## Exercise description
Write out the whole listing, matching it exactly.

## Provided data

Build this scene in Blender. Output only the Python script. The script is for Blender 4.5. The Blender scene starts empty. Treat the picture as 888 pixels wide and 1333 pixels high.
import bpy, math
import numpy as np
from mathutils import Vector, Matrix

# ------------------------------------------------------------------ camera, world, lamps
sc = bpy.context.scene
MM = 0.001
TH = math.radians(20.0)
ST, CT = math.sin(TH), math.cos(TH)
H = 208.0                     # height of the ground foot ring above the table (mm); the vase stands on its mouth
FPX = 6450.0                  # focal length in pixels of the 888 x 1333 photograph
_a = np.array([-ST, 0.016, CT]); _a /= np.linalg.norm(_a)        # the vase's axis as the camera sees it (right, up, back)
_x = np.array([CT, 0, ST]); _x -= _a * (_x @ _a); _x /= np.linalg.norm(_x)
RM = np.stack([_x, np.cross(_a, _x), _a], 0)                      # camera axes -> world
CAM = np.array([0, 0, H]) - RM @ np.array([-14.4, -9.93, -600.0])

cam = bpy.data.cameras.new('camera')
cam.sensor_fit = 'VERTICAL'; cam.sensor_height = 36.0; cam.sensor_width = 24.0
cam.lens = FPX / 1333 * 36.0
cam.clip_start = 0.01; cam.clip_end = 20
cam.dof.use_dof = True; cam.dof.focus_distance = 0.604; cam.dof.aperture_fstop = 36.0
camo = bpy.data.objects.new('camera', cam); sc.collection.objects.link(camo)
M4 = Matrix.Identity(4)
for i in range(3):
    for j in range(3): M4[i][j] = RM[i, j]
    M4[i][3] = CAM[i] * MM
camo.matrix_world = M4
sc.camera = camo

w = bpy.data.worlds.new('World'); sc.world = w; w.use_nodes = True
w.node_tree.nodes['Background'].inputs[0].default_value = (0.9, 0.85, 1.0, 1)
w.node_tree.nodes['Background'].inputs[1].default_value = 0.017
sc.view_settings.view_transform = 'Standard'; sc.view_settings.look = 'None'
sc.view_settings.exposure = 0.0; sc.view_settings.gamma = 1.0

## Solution
Build this scene in Blender. Output only the Python script. The script is for Blender 4.5. The Blender scene starts empty. Treat the picture as 888 pixels wide and 1333 pixels high.
import bpy, math
import numpy as np
from mathutils import Vector, Matrix

# ------------------------------------------------------------------ camera, world, lamps
sc = bpy.context.scene
MM = 0.001
TH = math.radians(20.0)
ST, CT = math.sin(TH), math.cos(TH)
H = 208.0                     # height of the ground foot ring above the table (mm); the vase stands on its mouth
FPX = 6450.0                  # focal length in pixels of the 888 x 1333 photograph
_a = np.array([-ST, 0.016, CT]); _a /= np.linalg.norm(_a)        # the vase's axis as the camera sees it (right, up, back)
_x = np.array([CT, 0, ST]); _x -= _a * (_x @ _a); _x /= np.linalg.norm(_x)
RM = np.stack([_x, np.cross(_a, _x), _a], 0)                      # camera axes -> world
CAM = np.array([0, 0, H]) - RM @ np.array([-14.4, -9.93, -600.0])

cam = bpy.data.cameras.new('camera')
cam.sensor_fit = 'VERTICAL'; cam.sensor_height = 36.0; cam.sensor_width = 24.0
cam.lens = FPX / 1333 * 36.0
cam.clip_start = 0.01; cam.clip_end = 20
cam.dof.use_dof = True; cam.dof.focus_distance = 0.604; cam.dof.aperture_fstop = 36.0
camo = bpy.data.objects.new('camera', cam); sc.collection.objects.link(camo)
M4 = Matrix.Identity(4)
for i in range(3):
    for j in range(3): M4[i][j] = RM[i, j]
    M4[i][3] = CAM[i] * MM
camo.matrix_world = M4
sc.camera = camo

w = bpy.data.worlds.new('World'); sc.world = w; w.use_nodes = True
w.node_tree.nodes['Background'].inputs[0].default_value = (0.9, 0.85, 1.0, 1)
w.node_tree.nodes['Background'].inputs[1].default_value = 0.017
sc.view_settings.view_transform = 'Standard'; sc.view_settings.look = 'None'
sc.view_settings.exposure = 0.0; sc.view_settings.gamma = 1.0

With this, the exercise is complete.